• **PROBLEM REQUIREMENTS**:
Begin with the line that contains "Write part 3" and end with the line that contains "bottle(PX(x, 11.9)+.055, 11.88, SZ+.53, 'paper', 'glass", transcribing exactly each line in that stretch and no other.

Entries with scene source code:
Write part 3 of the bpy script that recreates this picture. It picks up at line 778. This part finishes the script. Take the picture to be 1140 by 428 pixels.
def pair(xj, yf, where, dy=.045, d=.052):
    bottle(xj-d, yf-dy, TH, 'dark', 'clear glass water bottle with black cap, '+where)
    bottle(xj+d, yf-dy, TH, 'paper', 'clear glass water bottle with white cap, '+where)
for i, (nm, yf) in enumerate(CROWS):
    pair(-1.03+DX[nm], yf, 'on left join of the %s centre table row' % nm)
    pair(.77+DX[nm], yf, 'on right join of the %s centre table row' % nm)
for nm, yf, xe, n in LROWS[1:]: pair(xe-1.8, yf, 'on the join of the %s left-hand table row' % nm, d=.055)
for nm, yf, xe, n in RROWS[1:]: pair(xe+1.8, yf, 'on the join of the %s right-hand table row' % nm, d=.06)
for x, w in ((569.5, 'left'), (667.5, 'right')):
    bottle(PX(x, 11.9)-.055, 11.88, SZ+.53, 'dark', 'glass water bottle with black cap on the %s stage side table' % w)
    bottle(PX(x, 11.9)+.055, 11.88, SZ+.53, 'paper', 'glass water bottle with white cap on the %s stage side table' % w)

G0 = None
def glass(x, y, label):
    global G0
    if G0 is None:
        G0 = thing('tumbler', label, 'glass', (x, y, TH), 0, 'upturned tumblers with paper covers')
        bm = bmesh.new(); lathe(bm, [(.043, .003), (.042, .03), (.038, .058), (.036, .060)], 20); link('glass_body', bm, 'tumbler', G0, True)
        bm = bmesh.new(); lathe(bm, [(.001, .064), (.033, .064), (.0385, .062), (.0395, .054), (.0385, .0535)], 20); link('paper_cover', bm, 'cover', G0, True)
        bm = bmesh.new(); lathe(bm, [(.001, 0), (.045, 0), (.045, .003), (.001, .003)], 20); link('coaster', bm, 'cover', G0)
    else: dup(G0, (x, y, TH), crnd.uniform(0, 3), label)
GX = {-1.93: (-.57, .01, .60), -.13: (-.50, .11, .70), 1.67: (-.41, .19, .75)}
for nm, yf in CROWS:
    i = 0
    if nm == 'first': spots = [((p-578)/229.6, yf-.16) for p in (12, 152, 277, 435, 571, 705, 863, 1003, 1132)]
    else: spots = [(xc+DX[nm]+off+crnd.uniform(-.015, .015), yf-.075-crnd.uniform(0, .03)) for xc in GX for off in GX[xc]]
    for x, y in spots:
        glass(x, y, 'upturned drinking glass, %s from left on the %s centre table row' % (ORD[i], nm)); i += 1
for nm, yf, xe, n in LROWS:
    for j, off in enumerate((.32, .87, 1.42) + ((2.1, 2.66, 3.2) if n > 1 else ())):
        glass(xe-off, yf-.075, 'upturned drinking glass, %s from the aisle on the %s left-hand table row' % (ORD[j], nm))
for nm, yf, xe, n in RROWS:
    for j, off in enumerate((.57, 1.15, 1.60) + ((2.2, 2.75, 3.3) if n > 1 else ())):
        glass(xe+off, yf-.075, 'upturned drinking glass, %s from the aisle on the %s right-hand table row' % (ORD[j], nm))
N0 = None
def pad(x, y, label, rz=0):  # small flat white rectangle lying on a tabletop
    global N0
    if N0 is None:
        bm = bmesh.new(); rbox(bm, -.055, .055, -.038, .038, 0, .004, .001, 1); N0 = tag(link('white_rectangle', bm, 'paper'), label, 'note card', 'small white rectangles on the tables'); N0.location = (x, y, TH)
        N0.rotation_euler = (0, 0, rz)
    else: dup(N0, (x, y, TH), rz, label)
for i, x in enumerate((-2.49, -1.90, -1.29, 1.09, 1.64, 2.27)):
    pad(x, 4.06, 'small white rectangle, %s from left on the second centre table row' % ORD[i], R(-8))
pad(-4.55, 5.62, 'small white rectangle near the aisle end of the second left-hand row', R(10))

---

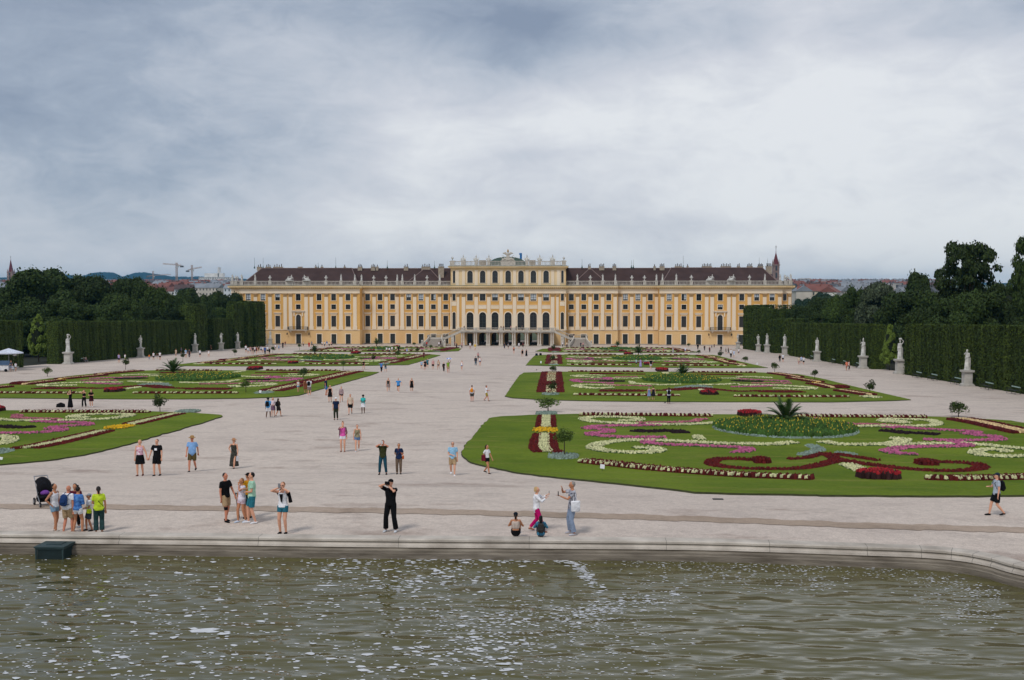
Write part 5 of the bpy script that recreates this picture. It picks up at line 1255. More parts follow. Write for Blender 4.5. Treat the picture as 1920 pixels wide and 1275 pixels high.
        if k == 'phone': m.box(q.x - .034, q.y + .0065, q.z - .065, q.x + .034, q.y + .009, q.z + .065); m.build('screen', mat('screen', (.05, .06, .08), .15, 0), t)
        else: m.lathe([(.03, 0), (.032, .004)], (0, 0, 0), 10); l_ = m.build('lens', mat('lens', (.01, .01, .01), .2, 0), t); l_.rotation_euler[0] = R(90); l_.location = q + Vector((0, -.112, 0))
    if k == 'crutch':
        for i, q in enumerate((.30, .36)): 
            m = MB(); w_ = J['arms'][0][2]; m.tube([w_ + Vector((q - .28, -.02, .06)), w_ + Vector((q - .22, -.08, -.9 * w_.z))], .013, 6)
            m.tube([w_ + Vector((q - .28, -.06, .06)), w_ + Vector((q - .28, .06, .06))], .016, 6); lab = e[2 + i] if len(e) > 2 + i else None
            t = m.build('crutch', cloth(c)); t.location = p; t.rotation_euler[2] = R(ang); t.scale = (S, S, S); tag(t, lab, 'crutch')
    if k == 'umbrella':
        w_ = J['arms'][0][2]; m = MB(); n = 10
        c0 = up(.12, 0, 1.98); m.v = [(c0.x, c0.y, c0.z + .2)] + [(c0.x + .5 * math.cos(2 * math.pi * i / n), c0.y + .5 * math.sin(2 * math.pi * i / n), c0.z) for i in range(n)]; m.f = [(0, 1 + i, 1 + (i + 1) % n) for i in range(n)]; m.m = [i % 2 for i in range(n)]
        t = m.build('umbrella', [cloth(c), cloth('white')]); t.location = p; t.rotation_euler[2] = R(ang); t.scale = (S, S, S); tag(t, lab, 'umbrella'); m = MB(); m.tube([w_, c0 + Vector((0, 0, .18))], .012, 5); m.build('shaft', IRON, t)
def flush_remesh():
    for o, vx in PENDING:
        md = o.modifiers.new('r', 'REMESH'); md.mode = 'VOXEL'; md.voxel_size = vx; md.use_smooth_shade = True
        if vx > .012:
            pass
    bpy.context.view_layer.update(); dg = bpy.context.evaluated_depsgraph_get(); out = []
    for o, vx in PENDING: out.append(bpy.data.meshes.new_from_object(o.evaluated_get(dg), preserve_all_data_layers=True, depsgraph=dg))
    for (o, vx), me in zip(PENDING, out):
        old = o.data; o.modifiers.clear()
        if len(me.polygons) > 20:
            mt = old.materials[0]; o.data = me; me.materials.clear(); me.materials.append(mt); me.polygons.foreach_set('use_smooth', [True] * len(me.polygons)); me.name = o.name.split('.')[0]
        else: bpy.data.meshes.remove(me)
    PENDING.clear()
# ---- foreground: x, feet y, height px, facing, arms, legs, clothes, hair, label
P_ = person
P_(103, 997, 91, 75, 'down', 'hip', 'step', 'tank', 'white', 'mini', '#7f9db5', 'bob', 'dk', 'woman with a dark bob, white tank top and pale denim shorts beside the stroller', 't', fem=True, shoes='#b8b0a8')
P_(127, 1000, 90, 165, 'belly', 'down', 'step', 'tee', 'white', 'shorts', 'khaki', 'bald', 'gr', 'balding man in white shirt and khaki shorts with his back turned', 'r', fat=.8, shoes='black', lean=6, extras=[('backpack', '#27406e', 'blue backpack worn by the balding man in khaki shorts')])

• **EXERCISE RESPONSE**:
Write part 3 of the bpy script that recreates this picture. It picks up at line 778. This part finishes the script. Take the picture to be 1140 by 428 pixels.
def pair(xj, yf, where, dy=.045, d=.052):
    bottle(xj-d, yf-dy, TH, 'dark', 'clear glass water bottle with black cap, '+where)
    bottle(xj+d, yf-dy, TH, 'paper', 'clear glass water bottle with white cap, '+where)
for i, (nm, yf) in enumerate(CROWS):
    pair(-1.03+DX[nm], yf, 'on left join of the %s centre table row' % nm)
    pair(.77+DX[nm], yf, 'on right join of the %s centre table row' % nm)
for nm, yf, xe, n in LROWS[1:]: pair(xe-1.8, yf, 'on the join of the %s left-hand table row' % nm, d=.055)
for nm, yf, xe, n in RROWS[1:]: pair(xe+1.8, yf, 'on the join of the %s right-hand table row' % nm, d=.06)
for x, w in ((569.5, 'left'), (667.5, 'right')):
    bottle(PX(x, 11.9)-.055, 11.88, SZ+.53, 'dark', 'glass water bottle with black cap on the %s stage side table' % w)
    bottle(PX(x, 11.9)+.055, 11.88, SZ+.53, 'paper', 'glass water bottle with white cap on the %s stage side table' % w)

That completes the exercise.